Since the weekend, like the rest of America and a lot of the world, I've been watching the stories unfold from the awful tornadoes in Missouri and the rest of the Twister Belt.  My heart goes out to all those brave people.  I'm awed by their almost collective optimism and courage in the face of losing so much in just the blink of an eye.

I grew up in Illinois and used to watch tornadoes chew their way across the cornfields behind the house.  No twister touched down in Briggsville for over fifty years until just a few weeks before I left to come back to New York.  An F3 hopped through the town, miraculously killing no one but yanking a Casey's gas station up off its foundations and blending it to scrap in midair.  An antique store, many houses and farm equipment  were thrown about like so many Tonka toys.  My mom's house was undamaged, but I'd had to crawl under fallen branches to get out the back door.  Her yard extends to the barbecue pit with acres of cornfield just behind it.  The corn, ten feet tall by this time, was all bent sideways from the wind.  I thought we'd dodged the bullet, that it hadn't passed too closely, until I stood up on the barbecue pit to survey the field.  Then I gasped.  There were only two rows of corn left, directly behind the pit.  Then there was no corn anywhere.  The tornado had taken the entire gigantic field.  Not even stalks were anywhere.  It was just dirt with a grim confetti of leaves and tassel. 

On the news regarding the Joplin tornado, they described multiple funnels.  I'd been driving back to Briggsville when our big one hit, through the most blinding rain I'd ever experienced.  Half a mile before the Briggsville exit, the rain stopped, like somebody flipping a switch.  And I saw it.  It was so big, my mind couldn't wrap around what it was at first.  I saw the multiple funnels and the sheer wedge-shaped mass of the thing directly in front of me, but I couldn't grasp what it was.  I said aloud, "Is that...is that trying to form tornadoes?" not realizing the whole horizon stretching mass was the tornado.  Two motorcyclists ahead of me were yanked off their bikes and thrown.  The local Walmart was destroyed but all the customers and staff saved by a quick-thinking manager who got them into the giant walk-in refrigerator, over two hundred people in all.  Oak trees that lined the boulevard downtown had their tops snapped off like dandelion heads, and cars were sucked up and found a mile away.  That tornado was by far the largest and most terrifying one I'd ever seen with my own eyes.  The one in Joplin was far bigger.  Our Big Girl, as the locals call it now, hopped.  That's what saved lives.  The Joplin one simply stayed on the ground and devoured everything. 

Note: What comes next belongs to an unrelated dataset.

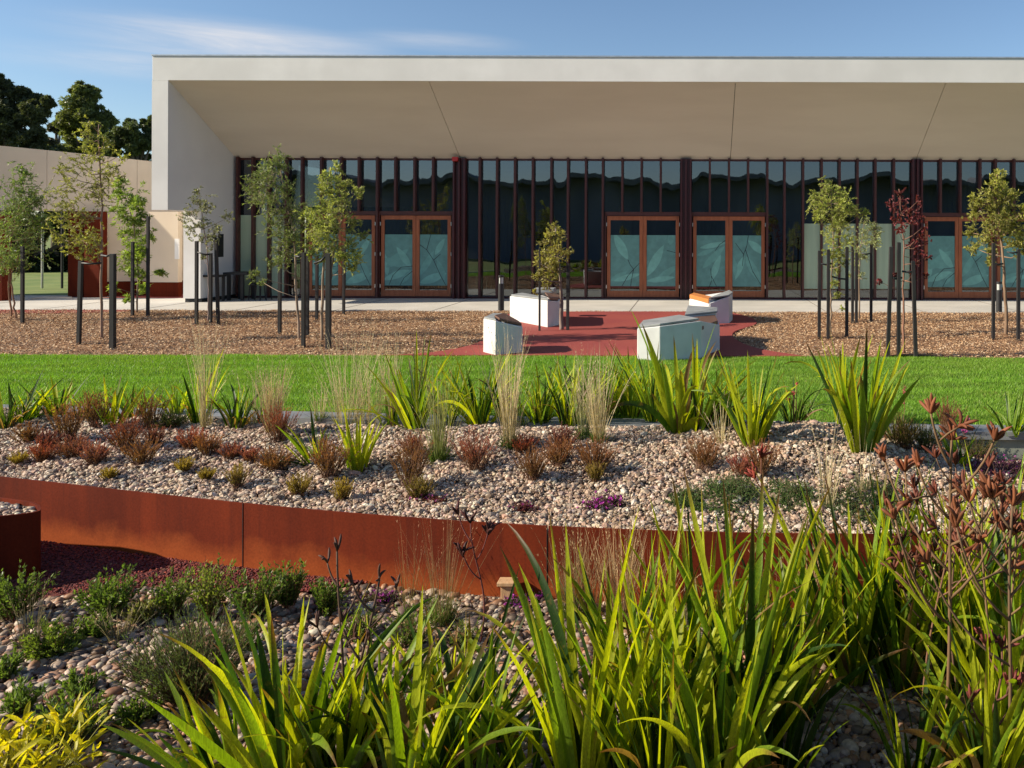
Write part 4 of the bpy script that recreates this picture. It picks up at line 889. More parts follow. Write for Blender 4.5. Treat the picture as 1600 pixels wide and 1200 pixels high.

The thing I want to write about is the miracle of all those people in Joplin and their optimism. From the lady searching for her mother's doll collection, scattered throughout the debris, to the mother searching for her missing son, to the National Guardsman who took refuge in a bathtub, grabbing the faucet to prevent the twister from pulling him to his death; they are all symbols of everything good in the human race.  We have our Wall Street greed pigs and our Libyan scumballs, our sicko drug lords and our repulsive lobbyists, but we also have the people of Joplin, Missouri.  We have our Nelson Mandelas and Mother Theresas, our Harvey Milks and our Angelina Jolies, our charity groups and self-help supporters, our brave military and self-sacrificing, though rare, good politicians.  They are the pearls beyond price we all strive to emulate.  Given any past, our memories can make or break us.  They can become a soul destroying gravity that pins us to the ground or they can be experience that lifts us higher than we ever dreamt we could go.  It's all up to us, what we do with the cards we're dealt.  I've been both pinned to the ground and lifted high in my time.  You don't have to remain one or the other just because that's where you are now.  As they say, If Life gives you lemons, make lemonade.  And if Life gives you a steaming shitpile of misery, turn it, seed it, and grow a garden.  You can do it.  Roses are lovely this time of year.  Even something thorny can be beautiful.